- TASK INSTRUCTIONS
Give again, word for word, each line from the top of the listing through the line that holds "sc.cycles.sample_clamp_indirect = 8".

────────

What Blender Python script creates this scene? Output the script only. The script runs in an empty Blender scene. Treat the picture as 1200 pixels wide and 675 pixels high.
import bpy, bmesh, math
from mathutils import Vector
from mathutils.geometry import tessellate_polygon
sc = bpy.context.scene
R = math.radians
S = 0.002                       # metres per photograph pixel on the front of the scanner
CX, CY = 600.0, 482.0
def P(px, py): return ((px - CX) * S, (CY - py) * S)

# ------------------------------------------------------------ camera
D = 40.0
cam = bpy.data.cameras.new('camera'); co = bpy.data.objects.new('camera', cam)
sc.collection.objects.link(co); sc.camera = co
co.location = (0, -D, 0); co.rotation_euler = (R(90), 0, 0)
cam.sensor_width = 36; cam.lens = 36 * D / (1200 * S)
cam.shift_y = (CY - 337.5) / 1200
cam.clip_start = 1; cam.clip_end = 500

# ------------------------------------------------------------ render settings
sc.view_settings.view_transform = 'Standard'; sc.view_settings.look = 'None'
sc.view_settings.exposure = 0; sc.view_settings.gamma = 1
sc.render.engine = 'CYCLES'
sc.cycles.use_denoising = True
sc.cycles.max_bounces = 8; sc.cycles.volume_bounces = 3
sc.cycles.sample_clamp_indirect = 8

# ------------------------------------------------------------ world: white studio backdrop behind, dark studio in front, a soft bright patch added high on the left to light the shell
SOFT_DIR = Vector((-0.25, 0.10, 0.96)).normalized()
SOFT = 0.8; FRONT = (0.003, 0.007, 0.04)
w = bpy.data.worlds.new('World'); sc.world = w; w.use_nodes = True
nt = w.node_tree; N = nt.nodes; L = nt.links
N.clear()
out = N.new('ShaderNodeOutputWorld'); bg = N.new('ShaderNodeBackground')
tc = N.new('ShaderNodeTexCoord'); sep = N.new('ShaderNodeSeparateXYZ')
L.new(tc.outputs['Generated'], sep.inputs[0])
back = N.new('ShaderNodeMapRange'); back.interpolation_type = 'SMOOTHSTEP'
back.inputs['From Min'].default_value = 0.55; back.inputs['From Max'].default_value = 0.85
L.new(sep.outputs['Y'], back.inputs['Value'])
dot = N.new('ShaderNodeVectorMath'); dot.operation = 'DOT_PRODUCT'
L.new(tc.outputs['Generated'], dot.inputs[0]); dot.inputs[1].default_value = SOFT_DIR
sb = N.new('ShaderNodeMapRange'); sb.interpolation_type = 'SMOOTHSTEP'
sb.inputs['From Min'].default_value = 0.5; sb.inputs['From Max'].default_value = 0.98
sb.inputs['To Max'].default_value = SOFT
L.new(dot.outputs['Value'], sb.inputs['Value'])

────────

- FULL ANSWER
What Blender Python script creates this scene? Output the script only. The script runs in an empty Blender scene. Treat the picture as 1200 pixels wide and 675 pixels high.
import bpy, bmesh, math
from mathutils import Vector
from mathutils.geometry import tessellate_polygon
sc = bpy.context.scene
R = math.radians
S = 0.002                       # metres per photograph pixel on the front of the scanner
CX, CY = 600.0, 482.0
def P(px, py): return ((px - CX) * S, (CY - py) * S)

# ------------------------------------------------------------ camera
D = 40.0
cam = bpy.data.cameras.new('camera'); co = bpy.data.objects.new('camera', cam)
sc.collection.objects.link(co); sc.camera = co
co.location = (0, -D, 0); co.rotation_euler = (R(90), 0, 0)
cam.sensor_width = 36; cam.lens = 36 * D / (1200 * S)
cam.shift_y = (CY - 337.5) / 1200
cam.clip_start = 1; cam.clip_end = 500

# ------------------------------------------------------------ render settings
sc.view_settings.view_transform = 'Standard'; sc.view_settings.look = 'None'
sc.view_settings.exposure = 0; sc.view_settings.gamma = 1
sc.render.engine = 'CYCLES'
sc.cycles.use_denoising = True
sc.cycles.max_bounces = 8; sc.cycles.volume_bounces = 3
sc.cycles.sample_clamp_indirect = 8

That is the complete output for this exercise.